Stated exercise - Retype the listing that follows, exactly as written.

Given data -

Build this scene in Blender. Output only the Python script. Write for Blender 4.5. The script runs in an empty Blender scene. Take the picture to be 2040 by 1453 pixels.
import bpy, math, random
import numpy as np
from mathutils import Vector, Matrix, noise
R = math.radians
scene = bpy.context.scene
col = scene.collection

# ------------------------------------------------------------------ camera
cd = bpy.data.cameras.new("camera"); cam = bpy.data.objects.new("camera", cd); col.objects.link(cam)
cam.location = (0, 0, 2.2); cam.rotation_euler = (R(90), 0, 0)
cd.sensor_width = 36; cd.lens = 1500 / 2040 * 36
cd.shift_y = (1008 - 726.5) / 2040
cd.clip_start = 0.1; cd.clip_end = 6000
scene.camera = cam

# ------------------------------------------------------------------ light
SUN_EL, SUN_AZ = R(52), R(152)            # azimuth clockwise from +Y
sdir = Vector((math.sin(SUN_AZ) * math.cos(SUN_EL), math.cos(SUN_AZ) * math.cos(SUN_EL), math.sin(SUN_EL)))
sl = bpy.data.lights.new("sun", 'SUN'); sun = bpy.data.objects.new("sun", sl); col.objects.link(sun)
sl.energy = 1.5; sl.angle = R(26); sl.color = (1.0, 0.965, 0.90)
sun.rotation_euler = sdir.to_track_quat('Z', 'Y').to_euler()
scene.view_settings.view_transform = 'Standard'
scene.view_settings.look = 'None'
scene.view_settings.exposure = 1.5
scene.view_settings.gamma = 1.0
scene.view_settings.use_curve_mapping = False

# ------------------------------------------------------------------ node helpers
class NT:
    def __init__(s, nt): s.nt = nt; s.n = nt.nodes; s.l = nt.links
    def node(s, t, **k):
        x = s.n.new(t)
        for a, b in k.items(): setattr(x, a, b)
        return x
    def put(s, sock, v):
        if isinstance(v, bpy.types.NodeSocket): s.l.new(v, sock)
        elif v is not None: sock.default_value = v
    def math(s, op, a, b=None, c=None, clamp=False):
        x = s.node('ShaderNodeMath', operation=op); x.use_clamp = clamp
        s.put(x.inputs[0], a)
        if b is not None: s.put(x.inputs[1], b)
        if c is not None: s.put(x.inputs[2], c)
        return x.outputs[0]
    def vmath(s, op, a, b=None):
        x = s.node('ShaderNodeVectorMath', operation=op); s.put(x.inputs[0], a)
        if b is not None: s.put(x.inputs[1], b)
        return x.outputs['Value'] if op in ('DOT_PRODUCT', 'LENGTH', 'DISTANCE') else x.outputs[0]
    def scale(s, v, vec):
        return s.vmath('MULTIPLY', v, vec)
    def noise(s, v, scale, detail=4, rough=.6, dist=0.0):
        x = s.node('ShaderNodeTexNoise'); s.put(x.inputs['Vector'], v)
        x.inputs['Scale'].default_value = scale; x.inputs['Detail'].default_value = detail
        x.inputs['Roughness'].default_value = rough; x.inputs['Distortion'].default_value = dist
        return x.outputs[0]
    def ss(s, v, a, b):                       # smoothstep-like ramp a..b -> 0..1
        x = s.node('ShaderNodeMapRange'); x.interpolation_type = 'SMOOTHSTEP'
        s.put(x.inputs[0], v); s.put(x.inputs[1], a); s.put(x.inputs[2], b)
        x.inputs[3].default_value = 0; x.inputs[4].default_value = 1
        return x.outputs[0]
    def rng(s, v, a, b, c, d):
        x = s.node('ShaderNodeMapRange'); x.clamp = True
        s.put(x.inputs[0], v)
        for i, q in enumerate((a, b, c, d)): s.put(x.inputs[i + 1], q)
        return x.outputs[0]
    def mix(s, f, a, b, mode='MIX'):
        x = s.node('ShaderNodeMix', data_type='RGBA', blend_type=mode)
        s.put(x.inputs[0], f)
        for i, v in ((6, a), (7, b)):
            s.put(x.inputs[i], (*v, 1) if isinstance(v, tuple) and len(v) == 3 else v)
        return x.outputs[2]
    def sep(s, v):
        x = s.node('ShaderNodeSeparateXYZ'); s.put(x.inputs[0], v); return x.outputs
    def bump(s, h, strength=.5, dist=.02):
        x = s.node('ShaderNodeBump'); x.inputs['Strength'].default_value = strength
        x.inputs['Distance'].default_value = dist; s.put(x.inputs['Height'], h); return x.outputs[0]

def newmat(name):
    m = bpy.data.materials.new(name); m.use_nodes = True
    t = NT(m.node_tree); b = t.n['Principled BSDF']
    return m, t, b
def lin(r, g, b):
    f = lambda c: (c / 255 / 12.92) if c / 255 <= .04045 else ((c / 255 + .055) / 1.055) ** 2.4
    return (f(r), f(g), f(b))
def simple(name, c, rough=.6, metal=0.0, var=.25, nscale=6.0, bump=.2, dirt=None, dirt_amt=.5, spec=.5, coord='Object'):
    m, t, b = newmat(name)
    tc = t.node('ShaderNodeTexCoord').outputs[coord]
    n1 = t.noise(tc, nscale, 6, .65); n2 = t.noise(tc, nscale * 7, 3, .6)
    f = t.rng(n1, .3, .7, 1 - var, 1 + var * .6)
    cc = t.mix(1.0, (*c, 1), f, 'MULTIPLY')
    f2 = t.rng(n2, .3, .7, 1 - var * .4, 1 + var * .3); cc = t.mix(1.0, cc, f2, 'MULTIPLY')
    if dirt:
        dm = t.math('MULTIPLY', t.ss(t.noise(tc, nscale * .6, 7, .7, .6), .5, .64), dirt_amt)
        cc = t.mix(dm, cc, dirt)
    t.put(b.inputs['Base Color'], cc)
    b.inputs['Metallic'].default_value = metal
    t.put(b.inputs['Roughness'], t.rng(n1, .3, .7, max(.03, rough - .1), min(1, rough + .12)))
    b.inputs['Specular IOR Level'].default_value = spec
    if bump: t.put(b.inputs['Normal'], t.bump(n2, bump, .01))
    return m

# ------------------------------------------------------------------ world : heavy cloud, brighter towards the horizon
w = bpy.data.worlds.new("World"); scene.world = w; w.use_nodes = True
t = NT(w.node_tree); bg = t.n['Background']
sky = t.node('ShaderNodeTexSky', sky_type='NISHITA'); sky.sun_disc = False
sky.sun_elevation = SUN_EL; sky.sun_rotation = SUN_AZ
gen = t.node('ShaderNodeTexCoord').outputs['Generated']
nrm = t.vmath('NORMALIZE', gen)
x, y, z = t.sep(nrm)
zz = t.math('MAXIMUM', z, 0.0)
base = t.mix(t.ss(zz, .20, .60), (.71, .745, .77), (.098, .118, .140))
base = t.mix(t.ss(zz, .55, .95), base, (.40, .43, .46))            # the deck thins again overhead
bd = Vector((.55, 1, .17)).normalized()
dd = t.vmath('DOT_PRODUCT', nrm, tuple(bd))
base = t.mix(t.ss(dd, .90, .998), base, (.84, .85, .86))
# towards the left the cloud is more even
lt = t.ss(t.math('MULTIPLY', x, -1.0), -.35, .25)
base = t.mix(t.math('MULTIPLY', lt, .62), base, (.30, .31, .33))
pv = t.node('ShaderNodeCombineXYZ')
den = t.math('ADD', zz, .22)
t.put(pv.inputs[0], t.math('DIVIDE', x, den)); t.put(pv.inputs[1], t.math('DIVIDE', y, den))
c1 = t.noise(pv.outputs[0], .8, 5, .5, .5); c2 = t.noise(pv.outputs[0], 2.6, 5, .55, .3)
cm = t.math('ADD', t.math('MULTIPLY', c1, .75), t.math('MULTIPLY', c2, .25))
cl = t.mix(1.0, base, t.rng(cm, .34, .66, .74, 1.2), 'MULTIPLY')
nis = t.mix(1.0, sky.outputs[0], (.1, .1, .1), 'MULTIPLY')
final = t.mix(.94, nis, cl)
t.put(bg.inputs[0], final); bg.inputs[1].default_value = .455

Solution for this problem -
Build this scene in Blender. Output only the Python script. Write for Blender 4.5. The script runs in an empty Blender scene. Take the picture to be 2040 by 1453 pixels.
import bpy, math, random
import numpy as np
from mathutils import Vector, Matrix, noise
R = math.radians
scene = bpy.context.scene
col = scene.collection

# ------------------------------------------------------------------ camera
cd = bpy.data.cameras.new("camera"); cam = bpy.data.objects.new("camera", cd); col.objects.link(cam)
cam.location = (0, 0, 2.2); cam.rotation_euler = (R(90), 0, 0)
cd.sensor_width = 36; cd.lens = 1500 / 2040 * 36
cd.shift_y = (1008 - 726.5) / 2040
cd.clip_start = 0.1; cd.clip_end = 6000
scene.camera = cam

# ------------------------------------------------------------------ light
SUN_EL, SUN_AZ = R(52), R(152)            # azimuth clockwise from +Y
sdir = Vector((math.sin(SUN_AZ) * math.cos(SUN_EL), math.cos(SUN_AZ) * math.cos(SUN_EL), math.sin(SUN_EL)))
sl = bpy.data.lights.new("sun", 'SUN'); sun = bpy.data.objects.new("sun", sl); col.objects.link(sun)
sl.energy = 1.5; sl.angle = R(26); sl.color = (1.0, 0.965, 0.90)
sun.rotation_euler = sdir.to_track_quat('Z', 'Y').to_euler()
scene.view_settings.view_transform = 'Standard'
scene.view_settings.look = 'None'
scene.view_settings.exposure = 1.5
scene.view_settings.gamma = 1.0
scene.view_settings.use_curve_mapping = False

# ------------------------------------------------------------------ node helpers
class NT:
    def __init__(s, nt): s.nt = nt; s.n = nt.nodes; s.l = nt.links
    def node(s, t, **k):
        x = s.n.new(t)
        for a, b in k.items(): setattr(x, a, b)
        return x
    def put(s, sock, v):
        if isinstance(v, bpy.types.NodeSocket): s.l.new(v, sock)
        elif v is not None: sock.default_value = v
    def math(s, op, a, b=None, c=None, clamp=False):
        x = s.node('ShaderNodeMath', operation=op); x.use_clamp = clamp
        s.put(x.inputs[0], a)
        if b is not None: s.put(x.inputs[1], b)
        if c is not None: s.put(x.inputs[2], c)
        return x.outputs[0]
    def vmath(s, op, a, b=None):
        x = s.node('ShaderNodeVectorMath', operation=op); s.put(x.inputs[0], a)
        if b is not None: s.put(x.inputs[1], b)
        return x.outputs['Value'] if op in ('DOT_PRODUCT', 'LENGTH', 'DISTANCE') else x.outputs[0]
    def scale(s, v, vec):
        return s.vmath('MULTIPLY', v, vec)
    def noise(s, v, scale, detail=4, rough=.6, dist=0.0):
        x = s.node('ShaderNodeTexNoise'); s.put(x.inputs['Vector'], v)
        x.inputs['Scale'].default_value = scale; x.inputs['Detail'].default_value = detail
        x.inputs['Roughness'].default_value = rough; x.inputs['Distortion'].default_value = dist
        return x.outputs[0]
    def ss(s, v, a, b):                       # smoothstep-like ramp a..b -> 0..1
        x = s.node('ShaderNodeMapRange'); x.interpolation_type = 'SMOOTHSTEP'
        s.put(x.inputs[0], v); s.put(x.inputs[1], a); s.put(x.inputs[2], b)
        x.inputs[3].default_value = 0; x.inputs[4].default_value = 1
        return x.outputs[0]
    def rng(s, v, a, b, c, d):
        x = s.node('ShaderNodeMapRange'); x.clamp = True
        s.put(x.inputs[0], v)
        for i, q in enumerate((a, b, c, d)): s.put(x.inputs[i + 1], q)
        return x.outputs[0]
    def mix(s, f, a, b, mode='MIX'):
        x = s.node('ShaderNodeMix', data_type='RGBA', blend_type=mode)
        s.put(x.inputs[0], f)
        for i, v in ((6, a), (7, b)):
            s.put(x.inputs[i], (*v, 1) if isinstance(v, tuple) and len(v) == 3 else v)
        return x.outputs[2]
    def sep(s, v):
        x = s.node('ShaderNodeSeparateXYZ'); s.put(x.inputs[0], v); return x.outputs
    def bump(s, h, strength=.5, dist=.02):
        x = s.node('ShaderNodeBump'); x.inputs['Strength'].default_value = strength
        x.inputs['Distance'].default_value = dist; s.put(x.inputs['Height'], h); return x.outputs[0]

def newmat(name):
    m = bpy.data.materials.new(name); m.use_nodes = True
    t = NT(m.node_tree); b = t.n['Principled BSDF']
    return m, t, b
def lin(r, g, b):
    f = lambda c: (c / 255 / 12.92) if c / 255 <= .04045 else ((c / 255 + .055) / 1.055) ** 2.4
    return (f(r), f(g), f(b))
def simple(name, c, rough=.6, metal=0.0, var=.25, nscale=6.0, bump=.2, dirt=None, dirt_amt=.5, spec=.5, coord='Object'):
    m, t, b = newmat(name)
    tc = t.node('ShaderNodeTexCoord').outputs[coord]
    n1 = t.noise(tc, nscale, 6, .65); n2 = t.noise(tc, nscale * 7, 3, .6)
    f = t.rng(n1, .3, .7, 1 - var, 1 + var * .6)
    cc = t.mix(1.0, (*c, 1), f, 'MULTIPLY')
    f2 = t.rng(n2, .3, .7, 1 - var * .4, 1 + var * .3); cc = t.mix(1.0, cc, f2, 'MULTIPLY')
    if dirt:
        dm = t.math('MULTIPLY', t.ss(t.noise(tc, nscale * .6, 7, .7, .6), .5, .64), dirt_amt)
        cc = t.mix(dm, cc, dirt)
    t.put(b.inputs['Base Color'], cc)
    b.inputs['Metallic'].default_value = metal
    t.put(b.inputs['Roughness'], t.rng(n1, .3, .7, max(.03, rough - .1), min(1, rough + .12)))
    b.inputs['Specular IOR Level'].default_value = spec
    if bump: t.put(b.inputs['Normal'], t.bump(n2, bump, .01))
    return m

# ------------------------------------------------------------------ world : heavy cloud, brighter towards the horizon
w = bpy.data.worlds.new("World"); scene.world = w; w.use_nodes = True
t = NT(w.node_tree); bg = t.n['Background']
sky = t.node('ShaderNodeTexSky', sky_type='NISHITA'); sky.sun_disc = False
sky.sun_elevation = SUN_EL; sky.sun_rotation = SUN_AZ
gen = t.node('ShaderNodeTexCoord').outputs['Generated']
nrm = t.vmath('NORMALIZE', gen)
x, y, z = t.sep(nrm)
zz = t.math('MAXIMUM', z, 0.0)
base = t.mix(t.ss(zz, .20, .60), (.71, .745, .77), (.098, .118, .140))
base = t.mix(t.ss(zz, .55, .95), base, (.40, .43, .46))            # the deck thins again overhead
bd = Vector((.55, 1, .17)).normalized()
dd = t.vmath('DOT_PRODUCT', nrm, tuple(bd))
base = t.mix(t.ss(dd, .90, .998), base, (.84, .85, .86))
# towards the left the cloud is more even
lt = t.ss(t.math('MULTIPLY', x, -1.0), -.35, .25)
base = t.mix(t.math('MULTIPLY', lt, .62), base, (.30, .31, .33))
pv = t.node('ShaderNodeCombineXYZ')
den = t.math('ADD', zz, .22)
t.put(pv.inputs[0], t.math('DIVIDE', x, den)); t.put(pv.inputs[1], t.math('DIVIDE', y, den))
c1 = t.noise(pv.outputs[0], .8, 5, .5, .5); c2 = t.noise(pv.outputs[0], 2.6, 5, .55, .3)
cm = t.math('ADD', t.math('MULTIPLY', c1, .75), t.math('MULTIPLY', c2, .25))
cl = t.mix(1.0, base, t.rng(cm, .34, .66, .74, 1.2), 'MULTIPLY')
nis = t.mix(1.0, sky.outputs[0], (.1, .1, .1), 'MULTIPLY')
final = t.mix(.94, nis, cl)
t.put(bg.inputs[0], final); bg.inputs[1].default_value = .455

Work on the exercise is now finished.